> _WHAT IS NEEDED_:
Lines holding the string "render" are the ones to copy; find them all in the data.
┄┄┄┄┄┄
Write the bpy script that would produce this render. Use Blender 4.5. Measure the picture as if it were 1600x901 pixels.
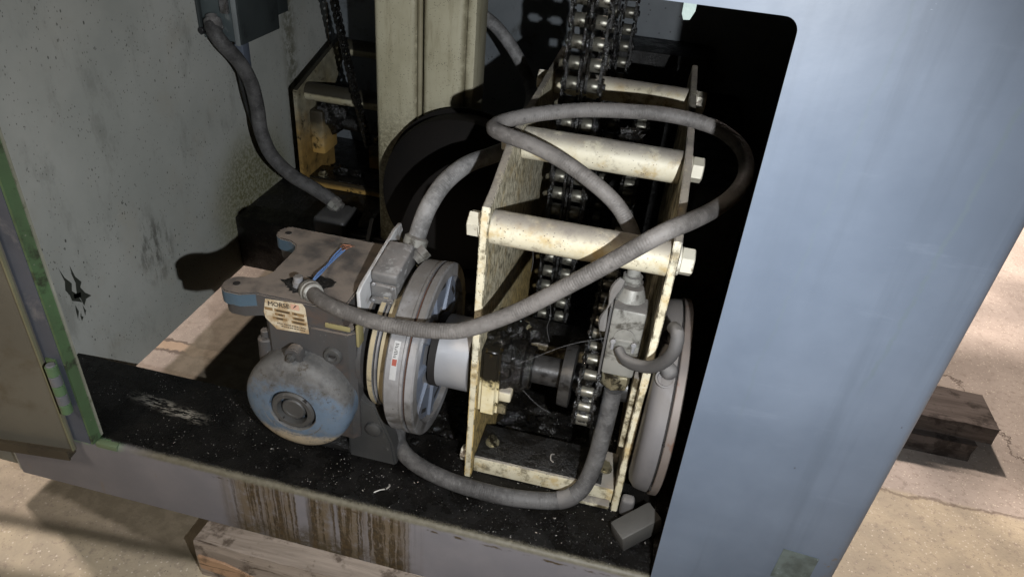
import bpy, bmesh, math, random
from mathutils import Vector, Matrix, noise
random.seed(7)
for o in list(bpy.data.objects): bpy.data.objects.remove(o)
sc = bpy.context.scene
COL = sc.collection
V = Vector

# ---------------------------------------------------------------- camera
cd = bpy.data.cameras.new('camera'); cam = bpy.data.objects.new('camera', cd); COL.objects.link(cam)
CX = (0.97128605, 0.2239039, 0.08043909)
CD = (0.18984227, -0.52560447, -0.8292767)
CF = (-0.14339915, 0.82073564, -0.55301872)
cam.matrix_world = Matrix(((CX[0], -CD[0], -CF[0], 0.0), (CX[1], -CD[1], -CF[1], -0.60257),
                           (CX[2], -CD[2], -CF[2], 0.82110), (0, 0, 0, 1)))
cd.sensor_width = 36; cd.lens = 36 * 1100 / 1600; cd.clip_start = .01; cd.clip_end = 100
sc.camera = cam

# ---------------------------------------------------------------- world, lamps, exposure
w = bpy.data.worlds.new('World'); sc.world = w; w.use_nodes = True
w.node_tree.nodes['Background'].inputs[0].default_value = (.80, .76, .74, 1)
w.node_tree.nodes['Background'].inputs[1].default_value = .02
def lamp(name, kind, loc, target, energy, color, **kw):
    d = bpy.data.lights.new(name, kind); d.energy = energy; d.color = color
    for k, v in kw.items(): setattr(d, k, v)
    o = bpy.data.objects.new(name, d); COL.objects.link(o); o.location = loc
    o.rotation_euler = (V(target) - V(loc)).to_track_quat('-Z', 'Y').to_euler()
    return o
# hand torch held just right of and below the lens
lamp('torch_light', 'SPOT', (.135, -.56, .728), (-.12, .12, .29), 50, (.93, .96, 1.0),
     spot_size=math.radians(112), spot_blend=1.0, shadow_soft_size=.005)
# warm workshop ceiling lamps: one in front, one behind the machine
lamp('ceiling_lamp_front', 'AREA', (-1.6, -2.2, 3.0), (-.6, .1, 0), 52, (1.0, .86, .70), size=.7)
lamp('ceiling_lamp_left', 'AREA', (-3.3, 1.25, 2.85), (-.9, .4, -.2), 200, (1.0, .88, .81), size=.3)
lamp('ceiling_lamp_rear', 'AREA', (.25, 3.3, 3.2), (1.0, .9, -.2), 330, (1.0, .86, .78), size=.25)
lamp('ceiling_lamp_far', 'AREA', (-.4, 2.3, 2.8), (.85, .6, -.2), 165, (1.0, .86, .76), size=.18)
sc.view_settings.view_transform = 'Standard'; sc.view_settings.look = 'None'
sc.view_settings.exposure = 0; sc.view_settings.gamma = 1
sc.render.engine = 'CYCLES'; sc.cycles.max_bounces = 6

# ---------------------------------------------------------------- materials
class NT:
    def __init__(s, name):
        s.m = bpy.data.materials.new(name); s.m.use_nodes = True
        s.t = s.m.node_tree; s.b = s.t.nodes['Principled BSDF']; s._pos = None; s._obj = None
    def n(s, typ, **kw):
        x = s.t.nodes.new(typ)
        for k, v in kw.items(): setattr(x, k, v)
        return x
    def l(s, a, b): s.t.links.new(a, b)
    def setin(s, sock, v):
        if hasattr(v, 'links'): s.l(v, sock)
        elif isinstance(v, (tuple, list)) and len(v) == 3 and sock.type == 'RGBA': sock.default_value = (*v, 1)
        else: sock.default_value = v
    def pos(s):
        if not s._pos: s._pos = s.n('ShaderNodeNewGeometry')
        return s._pos.outputs['Position']
    def obj(s):
        if not s._obj: s._obj = s.n('ShaderNodeTexCoord')
        return s._obj.outputs['Object']
    def uv(s):
        s.obj(); return s._obj.outputs['UV']
    def scale(s, vec, sx, off=(0, 0, 0)):
        mp = s.n('ShaderNodeMapping'); s.l(vec, mp.inputs[0]); mp.inputs['Scale'].default_value = sx
        mp.inputs['Location'].default_value = off
        return mp.outputs[0]
    def noise(s, vec, sc_, det=4, rough=.6, dist=0):
        x = s.n('ShaderNodeTexNoise'); s.l(vec, x.inputs['Vector']); x.inputs['Scale'].default_value = sc_
        x.inputs['Detail'].default_value = det; x.inputs['Roughness'].default_value = rough; x.inputs['Distortion'].default_value = dist
        return x.outputs['Fac']
    def voro(s, vec, sc_, feat='F1'):
        x = s.n('ShaderNodeTexVoronoi', feature=feat); s.l(vec, x.inputs['Vector']); x.inputs['Scale'].default_value = sc_
        return x.outputs['Distance']
    def ramp(s, fac, lo, hi):
        x = s.n('ShaderNodeMapRange'); s.l(fac, x.inputs[0])
        x.interpolation_type = 'SMOOTHSTEP'
        a, b = (lo, hi)
        x.inputs[1].default_value = a; x.inputs[2].default_value = b
        x.inputs[3].default_value = 0; x.inputs[4].default_value = 1
        if a > b:
            x.inputs[1].default_value = b; x.inputs[2].default_value = a
            x.inputs[3].default_value = 1; x.inputs[4].default_value = 0
        return x.outputs[0]
    def math(s, op, a, b=None, c=None):
        x = s.n('ShaderNodeMath', operation=op)
        for i, v in enumerate((a, b, c)):
            if v is not None: s.setin(x.inputs[i], v)
        return x.outputs[0]
    def mix(s, fac, a, b):
        x = s.n('ShaderNodeMix', data_type='RGBA'); s.setin(x.inputs[0], fac); s.setin(x.inputs[6], a); s.setin(x.inputs[7], b)
        return x.outputs[2]
    def xyz(s, vec):
        x = s.n('ShaderNodeSeparateXYZ'); s.l(vec, x.inputs[0]); return x.outputs
    def bump(s, h, strength, dist=.001):
        x = s.n('ShaderNodeBump'); s.l(h, x.inputs['Height']); x.inputs['Strength'].default_value = strength
        x.inputs['Distance'].default_value = dist; s.l(x.outputs[0], s.b.inputs['Normal'])
    def out(s, col, rough=.6, metal=0, spec=.5):
        s.setin(s.b.inputs['Base Color'], col); s.setin(s.b.inputs['Roughness'], rough)
        s.setin(s.b.inputs['Metallic'], metal); s.setin(s.b.inputs['Specular IOR Level'], spec)
        return s.m

def paint(name, col, col2=None, rough=.55, metal=0., mott=6, stain=None, stain_scale=14, stain_t=(.55, .7), stain_stretch=(1, 1, 1),
          spot=None, spot_scale=60, spot_t=.16, dust=None, dust_t=(.3, .9), bump=.25, bump_scale=160, spec=.4):
    t = NT(name); o = t.obj()
    col2 = col2 or tuple(c * .72 for c in col)
    c = t.mix(t.ramp(t.noise(o, mott, 5), .35, .68), col, col2)
    r = rough
    if stain:
        f = t.ramp(t.noise(t.scale(o, stain_stretch), stain_scale, 8, .68, .3), *stain_t)
        c = t.mix(f, c, stain)
    if spot:
        v = t.voro(o, spot_scale); n2 = t.noise(o, spot_scale * .13, 3)
        f = t.math('MULTIPLY', t.ramp(v, spot_t, spot_t * .6), t.ramp(n2, .45, .6))
        c = t.mix(f, c, spot)
    if dust:
        g = t.n('ShaderNodeNewGeometry'); z = t.xyz(g.outputs['Normal'])[2]
        f = t.math('MULTIPLY', t.ramp(z, *dust_t), t.ramp(t.noise(o, 22, 5), .25, .6))
        c = t.mix(f, c, dust)
        r = t.math('ADD', t.math('MULTIPLY', f, .9 - rough), rough)
    t.bump(t.noise(o, bump_scale, 5, .7), bump)
    return t.out(c, r, metal, spec)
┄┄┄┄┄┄
> _WRITTEN SOLUTION_:
Write the bpy script that would produce this render. Use Blender 4.5. Measure the picture as if it were 1600x901 pixels.
sc.render.engine = 'CYCLES'; sc.cycles.max_bounces = 6